The Anatomy of a Menu

The experts agree: The menu drives business —and the direction is profitability. Here, the menu for Armonk’s Moderne Barn provides some road signs. 

Leaving out the dollar signs “softens” the prices. Currency reminds diners they’re using money, and may increase the chance they’ll order solely based on price rather than on ingredients or what sounds most appealing.

Boxes, or, as the industry calls them, “eye magnets,” draw the eye, so that’s where you’ll often find high-profit items.

Warm colors are stimulants: Red provokes our appetite and yellow, our attention. They’re the ultimate design couple. 

Price equals pain, so the less noticeable the better. No zeroes either, just the necessary, plain digits. Listing the price in the same size type as the menu item makes it less conspicuous.

The more description, the more we associate quality. Adjectives maximize the allure of an item, and even let us mentally taste it.

The more choices, the more stress. Seven items or fewer in a category is comfortable; more than that is confusing, so we may order something familiar instead of a new—and possibly more expensive—dish.

 

Into the Atmosphere

For most of us, what drives a dining decision, after cuisine, is ambience. Intimate, elegant, hip, rustic are generalities beneath which a thousand details lurk. There’s lighting, materials, furniture, art. Oh, and us. “People go to restaurants to see and be seen,” says Grandberg, who intended Winston’s central staircase as theater as well as transport. “They want to be voyeurs without feeling intimidated. It’s a herd instinct.” And what we’re herded to is comfort, vibe—what Vongerichten calls “magic.” It’s the intangible that every restaurant strives for, the brass ring. For Winston, that’s the communal experience of three visually accessible dining options. For BLT, it meant softening the traditional men’s club steakhouse aesthetic with a neutral palette to appeal to women. 

BLT Steak in White Plains. A neutral palette softens the traditional men's club steakhouse aesthetic and appeals more to women.

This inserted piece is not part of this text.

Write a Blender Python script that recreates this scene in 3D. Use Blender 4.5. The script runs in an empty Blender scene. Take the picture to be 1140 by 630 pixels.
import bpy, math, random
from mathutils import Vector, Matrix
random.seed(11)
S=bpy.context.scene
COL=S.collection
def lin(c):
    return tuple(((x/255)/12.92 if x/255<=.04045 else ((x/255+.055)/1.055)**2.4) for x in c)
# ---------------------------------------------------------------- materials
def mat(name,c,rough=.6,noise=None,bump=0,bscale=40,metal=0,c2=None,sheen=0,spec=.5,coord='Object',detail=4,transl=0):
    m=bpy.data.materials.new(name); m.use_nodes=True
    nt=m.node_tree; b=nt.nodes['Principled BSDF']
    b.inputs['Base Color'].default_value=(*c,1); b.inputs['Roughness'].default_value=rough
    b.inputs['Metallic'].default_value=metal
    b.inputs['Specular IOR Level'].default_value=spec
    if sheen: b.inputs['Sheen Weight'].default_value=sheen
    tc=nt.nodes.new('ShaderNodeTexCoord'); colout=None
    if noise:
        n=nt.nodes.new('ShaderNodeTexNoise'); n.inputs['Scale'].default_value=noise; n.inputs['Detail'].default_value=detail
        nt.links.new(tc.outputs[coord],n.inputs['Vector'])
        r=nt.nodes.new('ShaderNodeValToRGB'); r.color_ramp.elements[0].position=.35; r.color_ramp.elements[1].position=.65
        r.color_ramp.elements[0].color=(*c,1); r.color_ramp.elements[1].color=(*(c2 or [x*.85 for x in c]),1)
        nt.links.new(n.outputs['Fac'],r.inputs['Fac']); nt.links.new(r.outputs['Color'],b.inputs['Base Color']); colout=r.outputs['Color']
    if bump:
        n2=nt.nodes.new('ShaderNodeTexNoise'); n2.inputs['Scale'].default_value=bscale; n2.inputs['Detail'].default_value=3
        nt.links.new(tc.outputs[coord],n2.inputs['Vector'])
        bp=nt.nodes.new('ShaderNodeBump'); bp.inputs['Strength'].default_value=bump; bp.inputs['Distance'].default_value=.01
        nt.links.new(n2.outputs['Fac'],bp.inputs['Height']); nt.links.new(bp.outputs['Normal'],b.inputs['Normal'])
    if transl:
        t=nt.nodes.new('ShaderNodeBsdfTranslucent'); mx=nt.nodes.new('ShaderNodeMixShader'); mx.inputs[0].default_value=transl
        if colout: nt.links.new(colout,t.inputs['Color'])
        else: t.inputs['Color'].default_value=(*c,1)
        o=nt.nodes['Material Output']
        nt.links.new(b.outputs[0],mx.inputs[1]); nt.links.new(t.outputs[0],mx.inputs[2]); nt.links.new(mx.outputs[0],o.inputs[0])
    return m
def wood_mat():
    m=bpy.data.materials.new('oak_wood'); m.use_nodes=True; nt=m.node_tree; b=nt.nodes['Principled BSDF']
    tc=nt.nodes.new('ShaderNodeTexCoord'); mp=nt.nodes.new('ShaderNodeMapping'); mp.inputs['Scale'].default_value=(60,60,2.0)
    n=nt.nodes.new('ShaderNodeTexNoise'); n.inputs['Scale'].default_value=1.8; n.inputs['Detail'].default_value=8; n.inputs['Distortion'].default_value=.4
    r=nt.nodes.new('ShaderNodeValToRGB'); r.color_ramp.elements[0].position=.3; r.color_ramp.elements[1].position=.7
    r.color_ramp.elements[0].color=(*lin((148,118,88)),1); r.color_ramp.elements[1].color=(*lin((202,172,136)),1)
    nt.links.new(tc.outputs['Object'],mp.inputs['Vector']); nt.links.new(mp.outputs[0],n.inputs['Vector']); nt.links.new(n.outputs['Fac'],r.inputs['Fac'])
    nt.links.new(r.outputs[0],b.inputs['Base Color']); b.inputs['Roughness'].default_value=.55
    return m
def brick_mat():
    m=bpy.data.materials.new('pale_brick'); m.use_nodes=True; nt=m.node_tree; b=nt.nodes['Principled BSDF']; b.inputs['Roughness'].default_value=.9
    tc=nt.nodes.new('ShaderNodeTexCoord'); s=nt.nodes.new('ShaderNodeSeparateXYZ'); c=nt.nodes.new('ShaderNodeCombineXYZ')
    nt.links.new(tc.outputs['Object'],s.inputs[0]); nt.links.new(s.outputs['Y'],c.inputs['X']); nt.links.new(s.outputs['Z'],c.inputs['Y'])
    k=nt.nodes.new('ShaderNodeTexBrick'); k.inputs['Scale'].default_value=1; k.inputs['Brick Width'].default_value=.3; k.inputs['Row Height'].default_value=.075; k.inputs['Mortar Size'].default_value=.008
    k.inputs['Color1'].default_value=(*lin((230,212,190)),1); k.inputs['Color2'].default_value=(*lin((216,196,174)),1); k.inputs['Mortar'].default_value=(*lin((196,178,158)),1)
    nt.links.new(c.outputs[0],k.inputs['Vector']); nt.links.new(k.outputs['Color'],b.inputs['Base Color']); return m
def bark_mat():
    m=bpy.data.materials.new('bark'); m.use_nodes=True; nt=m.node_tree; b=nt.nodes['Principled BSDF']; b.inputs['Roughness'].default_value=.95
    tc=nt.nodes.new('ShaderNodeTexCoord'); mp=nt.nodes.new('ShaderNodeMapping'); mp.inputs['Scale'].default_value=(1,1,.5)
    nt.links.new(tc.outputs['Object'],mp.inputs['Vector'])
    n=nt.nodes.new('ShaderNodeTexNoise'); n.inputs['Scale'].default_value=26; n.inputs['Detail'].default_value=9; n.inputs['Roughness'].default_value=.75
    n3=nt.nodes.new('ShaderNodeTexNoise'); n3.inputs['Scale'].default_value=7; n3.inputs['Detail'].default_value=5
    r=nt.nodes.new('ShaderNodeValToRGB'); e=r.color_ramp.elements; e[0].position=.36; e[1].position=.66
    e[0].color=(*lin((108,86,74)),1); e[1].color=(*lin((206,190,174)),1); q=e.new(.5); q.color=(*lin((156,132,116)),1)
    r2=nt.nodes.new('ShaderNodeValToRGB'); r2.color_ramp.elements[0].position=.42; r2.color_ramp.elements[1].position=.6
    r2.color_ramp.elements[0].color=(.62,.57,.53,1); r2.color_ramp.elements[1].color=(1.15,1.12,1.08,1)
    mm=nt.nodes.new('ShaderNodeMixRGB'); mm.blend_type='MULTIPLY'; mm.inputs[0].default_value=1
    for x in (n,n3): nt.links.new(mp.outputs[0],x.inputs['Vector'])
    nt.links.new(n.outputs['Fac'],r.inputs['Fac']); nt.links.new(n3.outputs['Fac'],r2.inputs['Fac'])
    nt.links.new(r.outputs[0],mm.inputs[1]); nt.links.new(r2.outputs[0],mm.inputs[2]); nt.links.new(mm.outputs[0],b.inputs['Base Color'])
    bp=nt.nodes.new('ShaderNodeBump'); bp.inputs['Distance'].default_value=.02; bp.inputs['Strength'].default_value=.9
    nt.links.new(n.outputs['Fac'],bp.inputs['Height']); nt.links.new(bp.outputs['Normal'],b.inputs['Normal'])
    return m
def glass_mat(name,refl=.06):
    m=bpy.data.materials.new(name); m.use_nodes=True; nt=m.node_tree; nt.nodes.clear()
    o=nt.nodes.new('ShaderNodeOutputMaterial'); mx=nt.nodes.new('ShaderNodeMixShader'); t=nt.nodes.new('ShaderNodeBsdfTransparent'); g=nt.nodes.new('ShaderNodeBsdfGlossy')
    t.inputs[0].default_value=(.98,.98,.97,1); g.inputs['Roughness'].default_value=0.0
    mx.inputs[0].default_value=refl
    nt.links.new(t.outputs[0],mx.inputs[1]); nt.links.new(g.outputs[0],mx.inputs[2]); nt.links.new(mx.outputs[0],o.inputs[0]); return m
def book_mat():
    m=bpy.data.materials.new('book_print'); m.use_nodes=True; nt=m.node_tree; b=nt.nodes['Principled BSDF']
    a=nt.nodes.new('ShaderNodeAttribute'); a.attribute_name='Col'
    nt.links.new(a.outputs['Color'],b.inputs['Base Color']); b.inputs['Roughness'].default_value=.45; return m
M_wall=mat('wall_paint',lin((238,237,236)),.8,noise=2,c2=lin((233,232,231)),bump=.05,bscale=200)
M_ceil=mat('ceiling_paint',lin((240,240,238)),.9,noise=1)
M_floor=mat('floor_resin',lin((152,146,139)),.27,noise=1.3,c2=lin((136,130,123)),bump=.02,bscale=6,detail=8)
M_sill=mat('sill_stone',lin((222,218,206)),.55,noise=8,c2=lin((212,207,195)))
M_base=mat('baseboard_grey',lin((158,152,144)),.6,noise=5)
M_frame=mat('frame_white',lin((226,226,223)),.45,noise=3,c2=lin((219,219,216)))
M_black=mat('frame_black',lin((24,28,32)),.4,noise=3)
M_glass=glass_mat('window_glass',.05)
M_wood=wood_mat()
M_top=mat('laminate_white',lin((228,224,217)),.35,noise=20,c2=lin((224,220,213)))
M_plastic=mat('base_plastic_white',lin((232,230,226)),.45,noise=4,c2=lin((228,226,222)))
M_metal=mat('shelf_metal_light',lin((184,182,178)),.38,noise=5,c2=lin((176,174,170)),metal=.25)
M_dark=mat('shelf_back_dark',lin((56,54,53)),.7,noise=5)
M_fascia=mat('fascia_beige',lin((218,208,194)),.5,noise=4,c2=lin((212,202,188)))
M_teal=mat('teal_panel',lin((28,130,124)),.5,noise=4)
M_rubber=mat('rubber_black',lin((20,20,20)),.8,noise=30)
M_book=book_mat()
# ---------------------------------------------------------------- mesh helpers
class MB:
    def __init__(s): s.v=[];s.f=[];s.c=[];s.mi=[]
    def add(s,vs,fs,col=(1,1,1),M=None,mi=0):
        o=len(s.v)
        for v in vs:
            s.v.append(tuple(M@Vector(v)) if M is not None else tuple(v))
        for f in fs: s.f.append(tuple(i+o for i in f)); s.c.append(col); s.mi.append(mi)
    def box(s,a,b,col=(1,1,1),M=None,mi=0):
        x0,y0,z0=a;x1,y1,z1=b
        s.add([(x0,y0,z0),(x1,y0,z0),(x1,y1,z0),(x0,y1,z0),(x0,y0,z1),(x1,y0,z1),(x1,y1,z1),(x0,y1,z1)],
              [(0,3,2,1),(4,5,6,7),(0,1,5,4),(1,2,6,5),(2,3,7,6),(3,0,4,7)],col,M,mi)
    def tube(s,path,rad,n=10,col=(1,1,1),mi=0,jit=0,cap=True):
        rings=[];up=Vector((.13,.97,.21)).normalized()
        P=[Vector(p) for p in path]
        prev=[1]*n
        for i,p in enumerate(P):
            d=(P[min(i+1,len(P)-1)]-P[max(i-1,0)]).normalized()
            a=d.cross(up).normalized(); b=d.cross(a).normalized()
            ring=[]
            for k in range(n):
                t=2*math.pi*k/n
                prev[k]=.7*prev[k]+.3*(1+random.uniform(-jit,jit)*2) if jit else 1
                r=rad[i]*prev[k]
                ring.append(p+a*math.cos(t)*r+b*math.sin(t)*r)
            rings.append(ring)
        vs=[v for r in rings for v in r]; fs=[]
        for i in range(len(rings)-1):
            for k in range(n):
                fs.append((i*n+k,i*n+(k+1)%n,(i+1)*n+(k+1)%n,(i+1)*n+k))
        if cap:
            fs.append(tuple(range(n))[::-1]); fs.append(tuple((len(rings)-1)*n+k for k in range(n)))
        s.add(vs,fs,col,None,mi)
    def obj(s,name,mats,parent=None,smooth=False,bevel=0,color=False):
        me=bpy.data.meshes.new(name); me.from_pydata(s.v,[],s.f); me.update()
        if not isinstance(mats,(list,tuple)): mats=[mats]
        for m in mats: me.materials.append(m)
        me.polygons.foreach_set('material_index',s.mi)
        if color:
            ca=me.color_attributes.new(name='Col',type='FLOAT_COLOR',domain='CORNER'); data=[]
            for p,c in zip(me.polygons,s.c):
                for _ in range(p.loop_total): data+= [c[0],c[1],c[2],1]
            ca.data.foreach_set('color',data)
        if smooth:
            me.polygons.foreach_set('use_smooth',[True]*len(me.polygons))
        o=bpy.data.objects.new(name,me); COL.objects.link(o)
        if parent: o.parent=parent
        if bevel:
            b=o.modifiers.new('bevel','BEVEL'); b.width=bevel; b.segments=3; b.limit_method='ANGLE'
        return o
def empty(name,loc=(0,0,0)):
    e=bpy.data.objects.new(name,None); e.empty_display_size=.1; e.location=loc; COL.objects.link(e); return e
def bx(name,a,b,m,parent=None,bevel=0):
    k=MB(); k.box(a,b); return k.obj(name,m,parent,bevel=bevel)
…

But these days, the brass ring tends to be caught by nostalgia. In the era of instant gratification, it seems that when we want to kick back, it’s way back—19th Century back. We yearn to take cover within reclaimed brick walls and beneath rough-hewn beams, to preserve our sanity with historic preservation. 

The examples are numerous. Vongerichten worked his magic with The Inn at Pound Ridge’s original planked flooring, timbers, and fieldstone, modernizing them with streamlined chairs and a sleek, underlit bar. Purdy’s Farmer & the Fish conjured a New England  fish house with wainscoting-like shiplap walls, single-pane windows, and white marble tabletops.   

At Iron Vine, Gabriel Arango honored Peekskill’s industrial past with locally reclaimed rafters, copper, and iron. The list goes on: the Livanos family’s Moderne Barn, where horse photos and wood-paneled walls pay homage to the building’s predecessor, the Yellow Barn furniture shop; and New Rochelle’s relocated Modern Restaurant & Lounge, which, paradoxically, employs subway tiles, lights that look like gas lamps, and original moldings. Even Winston, with its modernist atrium, steel railings, and sweeping voyeur’s stairway, was planned to suit Mount Kisco’s urban pedigree with the use of brick, cornices, and woodwork. “The design is modern but anchored in tradition,” Grandberg says. 

So many restaurants, so little divergence in outcome. The style may differ and so may the menu, size, layout, and décor, but one uniting factor prevails: identity. Each had a concept, they followed through, they knew who they were. The ultimate proof of success? By the time we make a reservation, they’re already expecting us.